The problem
Retype only the lines running from the line that contains "Build this scene" to the line that contains "return CAM + ray(px, py) * zc", inclusive, and leave the pictures behind.

Records with scene code
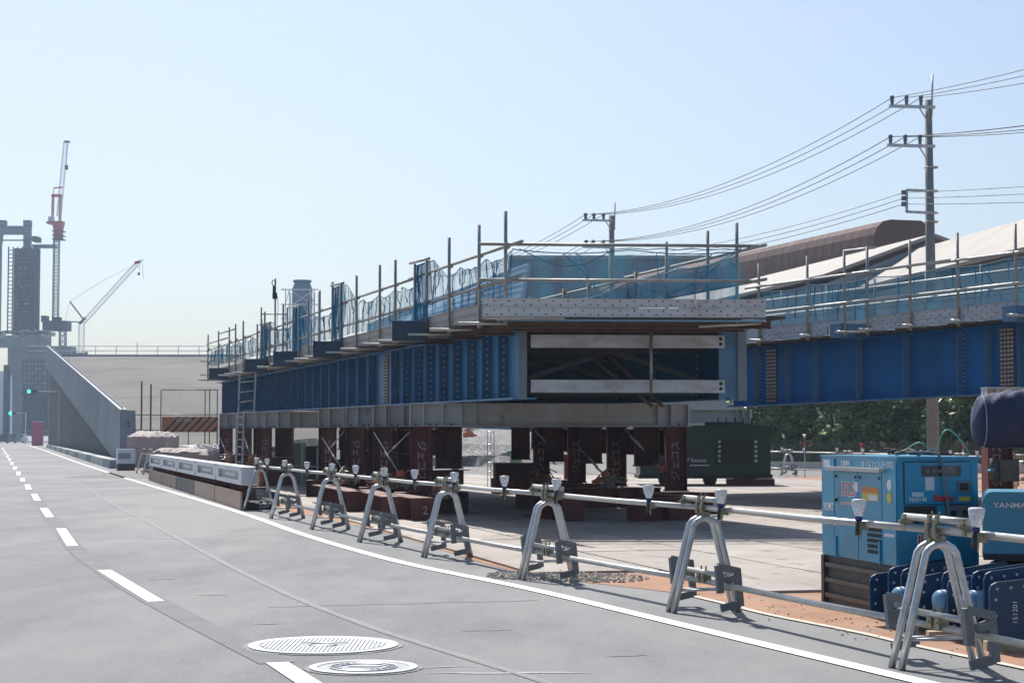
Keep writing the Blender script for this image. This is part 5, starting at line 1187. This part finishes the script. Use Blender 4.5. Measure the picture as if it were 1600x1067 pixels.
tb(pr, 'side_tower', 4, 13, 570, 681, 2, fardark, -6)
b = MB(); 
for k in range(26): c = T(-20 + k * 4, 521 + random.uniform(-3, 2), -5); b.frame(c, (random.uniform(.3, 1), 0, 0), (0, .5, 0), (0, 0, random.uniform(.2, .7)))
b.build('site_clutter', conc_lt, pr, kind='stuff')
wkt = thing('scaffold_tower', 'dark green scaffold stair tower in front of the far pier', 'scaffolding', T(55, 681, -40))
b = MB()
for px in (36, 42, 48, 54, 60, 66, 74): b.bar(T(px, 681, -40), T(px, 560, -40), .25, .25, (0, 1, 0))
for k in range(16): b.bar(T(35, 676 - k * 7.4, -40), T(75, 676 - k * 7.4, -40), .22, .22)
for k in range(7): b.bar(T(36, 676 - k * 14.8, -40), T(54, 662 - k * 14.8, -40), .2, .2, (0, 1, 0)); b.bar(T(54, 676 - k * 14.8, -40), T(74, 662 - k * 14.8, -40), .2, .2, (0, 1, 0))
b.build('tower_frame', mat('site_dark', (.03, .045, .045), .7, vary=.3), wkt)
b = MB(); A, E = T(36, 672, -36), T(75, 612, -36); b.box(A.x, E.x, A.y, A.y + 5, A.z, E.z); b.build('dark_cladding', mat('site_teal', (.04, .075, .09), .7, vary=.5, vscale=.4), wkt)
b = MB(); A, E = T(33, 616, -42), T(76, 610, -42); b.box(A.x, E.x, A.y, A.y + 4, A.z, E.z); b.build('walkway', black, wkt)
# tower crane
tc_ = thing('tower_crane', 'red and white tower crane with its jib raised almost upright', 'tower crane', T(88, 680, 6))
b = MB(); lattice(b, T(86.5, 512, 6), T(88.5, 372, 6), 1.25, 26, .16); b.build('mast', farsteel, tc_)
b = MB(); lattice(b, T(92, 338, 6), T(103, 222, 6), .95, 20, .085); b.build('jib', cranew, tc_)
b = MB(); lattice(b, T(82, 345, 6), T(83, 306, 6), .4, 6, .16); lattice(b, T(93.5, 345, 6), T(94.5, 306, 6), .4, 6, .16); A, E = T(80, 307, 5), T(95.5, 303.5, 5); b.box(A.x, E.x, A.y, A.y + 1.5, A.z, E.z)
b.build('a_frame', cranered, tc_)
b = MB(); b.prism([T(72, 346, 4), T(97, 345, 4), T(96, 352, 4), T(94, 358, 4), T(83, 358, 4), T(82, 351, 4), T(72, 349, 4)], (0, 3, 0)); A, E = T(83, 372, 4), T(95, 358, 4); b.box(A.x, E.x, A.y, A.y + 2.4, A.z, E.z); b.build('slewing_deck', cranered, tc_)
for py in (360, 367, 373): b = MB(); A, E = T(80.5, py + 1, 3.5), T(98, py, 3.5); b.box(A.x, E.x, A.y, A.y + 3.4, A.z, E.z); b.build('gallery', fardark, tc_)
b = MB(); A, E = T(75, 345.5, 4), T(82, 338.5, 4); b.box(A.x, E.x, A.y, A.y + 2, A.z, E.z); b.build('machinery_house', cranew, tc_)
b = MB(); A, E = T(100, 222, 5), T(107.5, 220, 5); b.box(A.x, E.x, A.y, A.y + 1.5, A.z, E.z); b.build('jib_head', fardark, tc_)
b = MB(); b.frame(T(103.8, 262, 4), (.35, 0, 0), (0, .3, 0), (0, 0, .55)); b.tube([T(104.5, 222, 4), T(104, 262, 4)], .05, 4); b.build('hook_block', fardark, tc_)
b = MB(); b.bar(T(84, 294, 6), T(98, 293, 6), .5, .3); b.tube([T(83, 306, 6), T(84, 294, 6), T(94, 293, 6)], .12, 5); b.build('stay', cranered, tc_)
b = MB(); A, E = T(66, 516, 4), T(104, 501, 4); b.box(A.x, E.x, A.y, A.y + 5, A.z, E.z); A, E = T(80, 503, 4), T(92, 495, 4); b.box(A.x, E.x, A.y + .5, A.y + 3, A.z, E.z); b.build('crane_platform', fardark, tc_)
b = MB(); lattice(b, T(98, 681, 5), T(98, 515, 5), 1.4, 20, .2); b.build('platform_tower', farsteel, tc_)
tb(py_, 'work_platform', 64, 72, 493, 503, 3, fardark)
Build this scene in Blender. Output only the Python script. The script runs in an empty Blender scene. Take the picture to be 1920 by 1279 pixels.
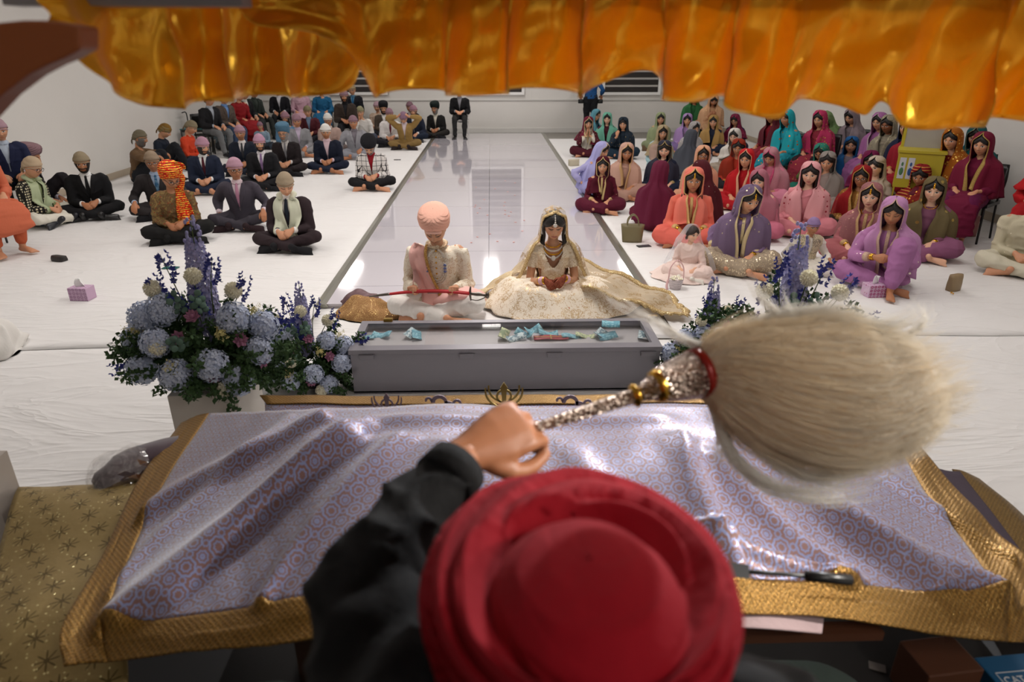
import bpy, math, random
import numpy as np
from mathutils import Vector, Matrix
from mathutils.bvhtree import BVHTree
R = math.radians
SC = bpy.context.scene
COL = SC.collection
rnd = random.Random(7)

# ------------------------------------------------------------------ camera
F_PX = 1263.0; PITCH = 23.1; YAW = 1.7
CAM = Vector((0.04, 0.0, 2.0))
CROT = Matrix.Rotation(R(-YAW), 3, 'Z') @ Matrix.Rotation(R(90 - PITCH), 3, 'X')
def ray(px, py):
    return CROT @ Vector(((px - 960) / F_PX, -(py - 639.5) / F_PX, -1.0))
def at_z(px, py, z):
    d = ray(px, py); return CAM + d * ((z - CAM.z) / d.z)
def at_y(px, py, y):
    d = ray(px, py); return CAM + d * ((y - CAM.y) / d.y)
def at_d(px, py, zc):
    return CAM + ray(px, py) * zc

# ------------------------------------------------------------------ materials
def srgb(h):
    h = h.lstrip('#')
    o = []
    for i in (0, 2, 4):
        c = int(h[i:i+2], 16) / 255
        o.append(c / 12.92 if c <= .04045 else ((c + .055) / 1.055) ** 2.4)
    return o
class NT:
    def __init__(s, name):
        s.m = bpy.data.materials.new(name); s.m.use_nodes = True
        s.nt = s.m.node_tree; s.nt.nodes.clear()
        s.out = s.nt.nodes.new('ShaderNodeOutputMaterial')
    def n(s, t, ins=None, **kw):
        nd = s.nt.nodes.new('ShaderNode' + t)
        for k, v in kw.items(): setattr(nd, k, v)
        for k, v in (ins or {}).items():
            sk = nd.inputs[k]
            if isinstance(v, bpy.types.NodeSocket): s.nt.links.new(v, sk)
            else:
                if isinstance(v, (list, tuple)) and len(v) == 3 and sk.type == 'RGBA': v = (*v, 1)
                sk.default_value = v
        return nd
    def math(s, op, a, b=0.0, c=0.0):
        nd = s.nt.nodes.new('ShaderNodeMath'); nd.operation = op
        for i, v in enumerate((a, b, c)):
            if i >= len(nd.inputs): break
            if isinstance(v, bpy.types.NodeSocket): s.nt.links.new(v, nd.inputs[i])
            else: nd.inputs[i].default_value = v
        return nd.outputs[0]
    def mix(s, f, a, b):
        nd = s.nt.nodes.new('ShaderNodeMix'); nd.data_type = 'RGBA'
        for i, v in ((0, f), (6, a), (7, b)):
            if isinstance(v, bpy.types.NodeSocket): s.nt.links.new(v, nd.inputs[i])
            else: nd.inputs[i].default_value = (*v, 1) if isinstance(v, (list, tuple)) else v
        return nd.outputs[2]
    def obj(s): return s.n('TexCoord').outputs['Object']
    def noise(s, vec, sc, det=3, rough=.5, dist=0):
        return s.n('TexNoise', {'Vector': vec, 'Scale': sc, 'Detail': det, 'Roughness': rough, 'Distortion': dist}).outputs[0]
    def vor(s, vec, sc, rnd_=1.0, out='Distance', feat='F1'):
        return s.n('TexVoronoi', {'Vector': vec, 'Scale': sc, 'Randomness': rnd_}, feature=feat).outputs[out]
    def bump(s, h, st=.3, d=.01):
        return s.n('Bump', {'Height': h, 'Strength': st, 'Distance': d}).outputs[0]
    def scale(s, vec, v):
        return s.n('Mapping', {'Vector': vec, 'Scale': v}).outputs[0]
    def pri(s, **k):
        ins = {}
        for a, b in k.items(): ins[a.replace('_', ' ')] = b
        return s.n('BsdfPrincipled', ins)
    def fin(s, sh):
        s.nt.links.new(sh if isinstance(sh, bpy.types.NodeSocket) else sh.outputs[0], s.out.inputs[0]); return s.m
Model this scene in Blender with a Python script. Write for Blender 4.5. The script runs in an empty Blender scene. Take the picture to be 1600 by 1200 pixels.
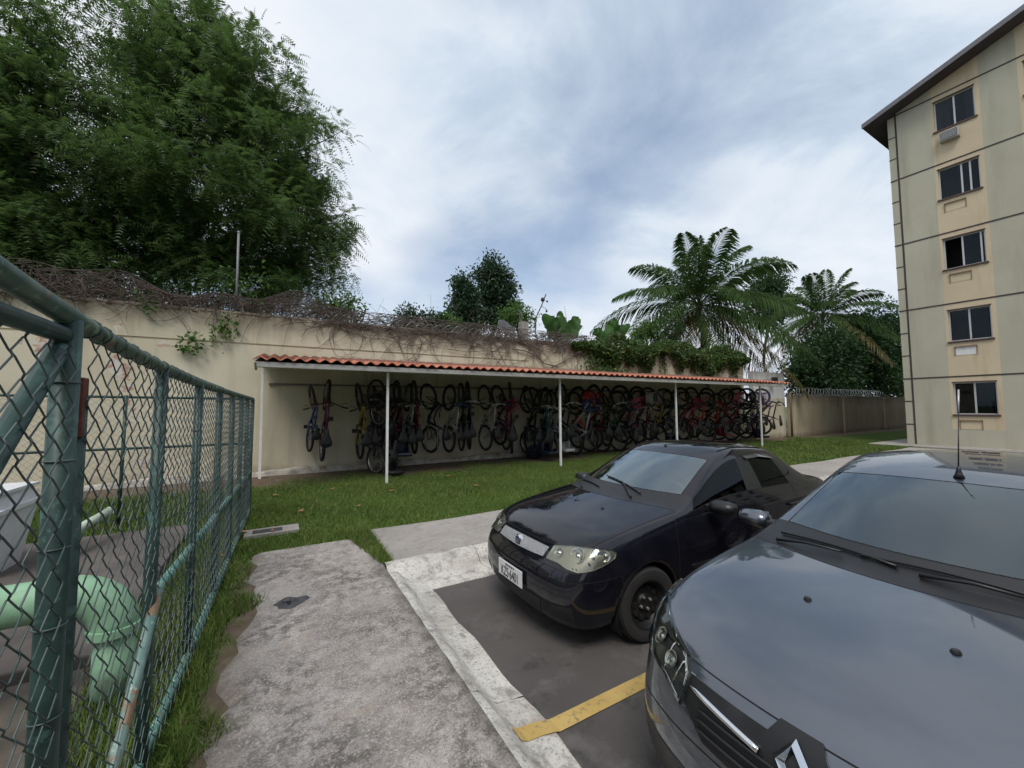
import bpy, bmesh, math, random
import numpy as np
from mathutils import Vector, Matrix
from mathutils.bvhtree import BVHTree
random.seed(7); rng = np.random.default_rng(11)
R = math.radians
scene = bpy.context.scene
COL = scene.collection

# ------------------------------------------------------------------ camera
H = 1.68
YAW, PITCH, ROLL = R(30.26), R(3.35), R(-0.4)
cam = bpy.data.cameras.new('camera'); cam_o = bpy.data.objects.new('camera', cam); COL.objects.link(cam_o)
cam.sensor_width = 36.0; cam.lens = 36.0 * 628 / 1600; cam.clip_start = 0.05; cam.clip_end = 3000
_F = Vector((math.sin(YAW)*math.cos(PITCH), math.cos(YAW)*math.cos(PITCH), math.sin(PITCH)))
_r = Vector((math.cos(YAW), -math.sin(YAW), 0)); _u = _r.cross(_F)
_R = _r*math.cos(ROLL) + _u*math.sin(ROLL); _U = -_r*math.sin(ROLL) + _u*math.cos(ROLL)
_m = Matrix((( _R.x, _U.x, -_F.x, 0), (_R.y, _U.y, -_F.y, 0), (_R.z, _U.z, -_F.z, H), (0, 0, 0, 1)))
cam_o.matrix_world = _m
scene.camera = cam_o

# ------------------------------------------------------------------ world, sun, exposure
SUN_EL, SUN_AZ = R(58), R(215)          # azimuth measured clockwise from +Y
world = bpy.data.worlds.new('World'); scene.world = world; world.use_nodes = True
wt = world.node_tree; wn = wt.nodes; wl = wt.links
for n in list(wn): wn.remove(n)
def W(t, **k):
    n = wn.new(t)
    for a, b in k.items(): setattr(n, a, b)
    return n
def wmath(op, a, b=None):
    n = W('ShaderNodeMath', operation=op)
    for i, s in enumerate((a, b)):
        if s is None: continue
        if isinstance(s, (int, float)): n.inputs[i].default_value = s
        else: wl.new(s, n.inputs[i])
    return n.outputs[0]
w_out = W('ShaderNodeOutputWorld'); w_bg = W('ShaderNodeBackground'); w_bg.inputs[1].default_value = 0.1
sky = W('ShaderNodeTexSky', sky_type='NISHITA'); sky.sun_disc = False
sky.sun_elevation = SUN_EL; sky.sun_rotation = SUN_AZ; sky.air_density = 1.0; sky.dust_density = 2.0
w_tc = W('ShaderNodeTexCoord'); w_sep = W('ShaderNodeSeparateXYZ'); wl.new(w_tc.outputs['Generated'], w_sep.inputs[0])
zz = wmath('ADD', wmath('MAXIMUM', w_sep.outputs[2], 0.0), 0.30)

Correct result
Build this scene in Blender. Output only the Python script. The script runs in an empty Blender scene. Take the picture to be 1920 by 1279 pixels.
import bpy, math, random
import numpy as np
from mathutils import Vector, Matrix
from mathutils.bvhtree import BVHTree
R = math.radians
SC = bpy.context.scene
COL = SC.collection
rnd = random.Random(7)

# ------------------------------------------------------------------ camera
F_PX = 1263.0; PITCH = 23.1; YAW = 1.7
CAM = Vector((0.04, 0.0, 2.0))
CROT = Matrix.Rotation(R(-YAW), 3, 'Z') @ Matrix.Rotation(R(90 - PITCH), 3, 'X')
def ray(px, py):
    return CROT @ Vector(((px - 960) / F_PX, -(py - 639.5) / F_PX, -1.0))
def at_z(px, py, z):
    d = ray(px, py); return CAM + d * ((z - CAM.z) / d.z)
def at_y(px, py, y):
    d = ray(px, py); return CAM + d * ((y - CAM.y) / d.y)
def at_d(px, py, zc):
    return CAM + ray(px, py) * zc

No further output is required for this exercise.